Demographic cuts reflect some differences. For instance, product availability and taste become increasingly important to older consumers. Contrarily, the importance of having specific flavors of beer, wine, and ready-to-drink brands decreases with age.17
Although a growing focus on health and wellness has been noted as one reason for the industry’s sales challenges, only about 1 in 4 consumers surveyed selected the health-conscious choices driver. However, among younger respondents (21 to 29 years), closer to 1 in 3 say they value healthy choices when choosing which brands to purchase.18
Quality and trust were critical components of MVP brands across diverse sectors, spanning grocery, apparel, restaurants, hotels, and vehicles.19 Those same drivers also play critical roles in alcohol MVP brands. But alcohol’s unique factors, like taste, flavors, and product availability, are also differentiating for MVPs.20
As our framework has shown, it doesn’t take a discount price point for alcohol brands to attract value seekers. Instead, capturing their spending should include a strategic understanding of what makes consumers feel they’re getting more value from every purchase.

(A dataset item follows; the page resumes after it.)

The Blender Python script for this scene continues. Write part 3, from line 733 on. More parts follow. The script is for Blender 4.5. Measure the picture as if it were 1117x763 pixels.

Assess your brand’s current ratings relative to competitors by surveying consumers or using third-party data to create a custom price-value plot and regression line, like our MVP framework. Then use those results to take actions that can give you an MVP advantage over competitors.
These actions fall into two categories: value-aware pricing and cost-aware value.
Price optimization usually considers volume and margin implications. But add perceived value to the equation. As we have shown, leaving some excess value on the table can help build loyalty and facilitate growth.
Justify product and service enhancements based on their resulting increase in brand value perception compared to your competitors. Reallocate investments that don’t improve perception to those that do. Managing this well often requires collecting consumer data over time. Look to MVP brand value drivers as a guide for where to consider investing.